An object 2 cm tall is placed on the axis of a convex lens of focal length 5 cm at a distance of 10 m from the optical centre of the lens. Find the nature, position and size of the image formed. Which case of image formation by convex lenses is illustrated by this example?

Height of the object $h$ = 2 cm

Focal length, $f$ = 5 cm

Object distance, $u$ = $-$10 m = $-$1000 cm(since object is always placed on the left side of the lens, it is taken as negative)

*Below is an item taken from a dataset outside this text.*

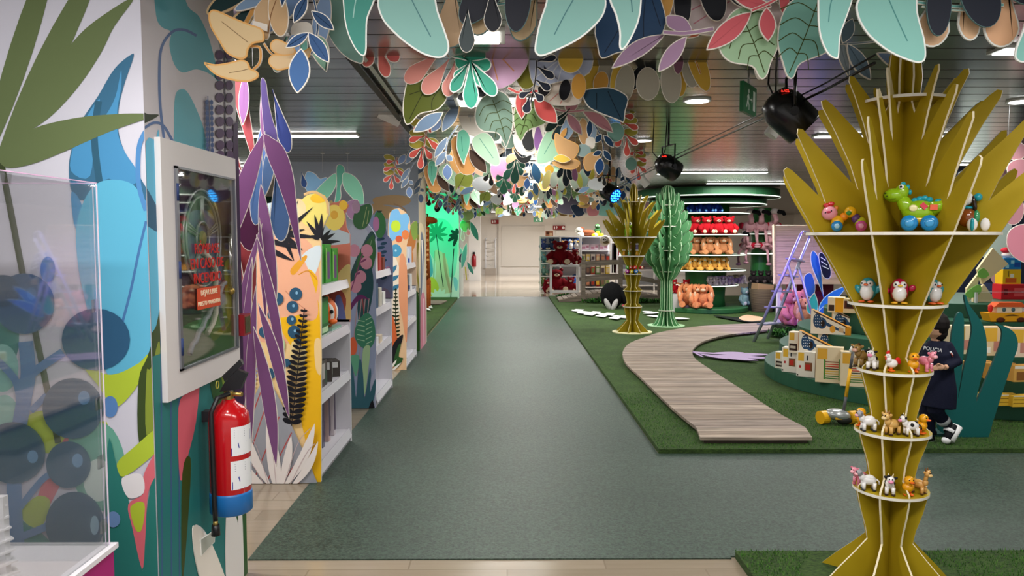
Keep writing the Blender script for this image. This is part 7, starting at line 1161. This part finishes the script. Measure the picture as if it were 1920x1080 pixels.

To find: Position, nature, $v$ of the image, and size of the image $h'$.

Solution:

According to the lens formula, we know that:

$\frac {1}{v}-\frac {1}{u}=\frac {1}{f}$

Substituting the given values in the formula we get-

$\frac {1}{v}-\frac {1}{(-1000)}=\frac {1}{5}$

$\frac {1}{v}+\frac {1}{1000}=\frac {1}{5}$

$\frac {1}{v}=\frac {1}{5}-\frac {1}{1000}$

$\frac {1}{v}=\frac {200-1}{1000}$

$\frac {1}{v}=\frac {199}{1000}$

$v=\frac {1000}{199}$

$v=+5.02cm$

Thus, the image distance $v$ is 5.02 cm from the lens, and the positive $(+)$ sign for image distance implies that the image is formed on the right side of the lens (behind the lens). And, we know that on the right side of the lens real image forms.

Now,

From the magnification formula, we know that:

$m=\frac {v}{u}=\frac {h'}{h}$

Substituting the given values in the formula we get-

$\frac {5.02}{-1000}=\frac {h'}{2}$

$-\frac {502}{100000}=\frac {h'}{2}$

$h'=-\frac {502\times {2}}{100000}$

$h'=-\frac {1004}{100000}$

$h'=-0.01cm$

Thus, the size of the image $h'$ is 0.01 cm, and the negative sign $(-)$ implies that the image is inverted (below the principal axis).

Hence, the position of the image is behind the lens (on the right side), nature of the image is real and inverted, and size of the image is highly diminished (0.01 cm).

From the above results, we conclude that:

When an object is placed beyond $2f$, the image is real, inverted, and diminished and is formed between $f$ and $2f$.